Stevens drowns out Rondo's Kentucky talk

WALTHAM, Mass. -- The day of the NCAA men's basketball championship game will always send Boston Celtics coach Brad Stevens down memory lane and, despite two losses on that stage, he always stresses the fond memories he plucked from just getting to that point with his teams at Butler University.

What he doesn't miss: The long ramp until the late-night tip-off.

"Long. Long. You’re like, ‘Can we please just play the game,’" Stevens said before Kentucky and Connecticut meet on Monday night at AT&T Stadium in Arlington, Texas. "It’s 9:18 tip or whatever. Yeah, it was a long day, but the first time our guys played in it, we were in Indianapolis, so they actually went to class in the morning. And that was probably great because it provided some normalcy -- though I don’t think class was all that normal that day, from what I heard.
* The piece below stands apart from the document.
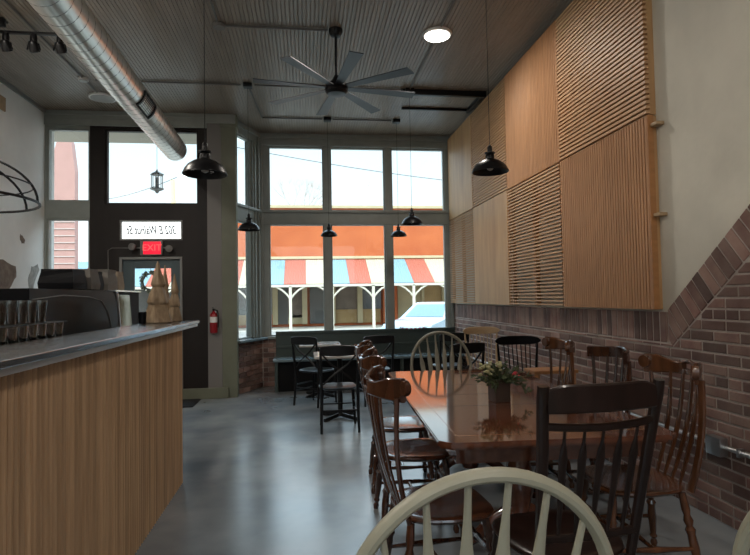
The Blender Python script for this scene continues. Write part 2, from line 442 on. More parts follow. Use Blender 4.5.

"The next year, it was just a long day, but you’re anxious to play, you’re excited to play, you want to do as well as you possibly can. It’s a fun thing to experience. And both those teams will never forget it, regardless of the outcome."

Butler lost to Duke 61-59 in the 2010 title game, then fell to Connecticut 53-41 a year later.

With some Kentucky products in the Boston locker room in assistant coach Walter McCarty and captain Rajon Rondo, Stevens was asked if he's heard a lot of chatter from the former Wildcats.

"Walter has been; I haven’t heard Rondo, but I put my headphones in whenever he starts talking about Kentucky," a playful Stevens said. "No, they are excited about it. Clearly those two have a large rooting interest in tonight’s game."

Jeff Green has his own rooting interest: Kevin Ollie. The current head coach at Connecticut spent his final NBA season in 2010 with the Oklahoma City Thunder, where he played alongside Green.

"I’m cheering for [Ollie] and hope they win it all," Green said.

Did Green know that Ollie would be a head coach someday?

"Of course. He coached while he was [playing for the Thunder]," Green said. "He’s a great motivator and, as a teammate, he expected the best out of his teammates. I think he’s doing that as a coach."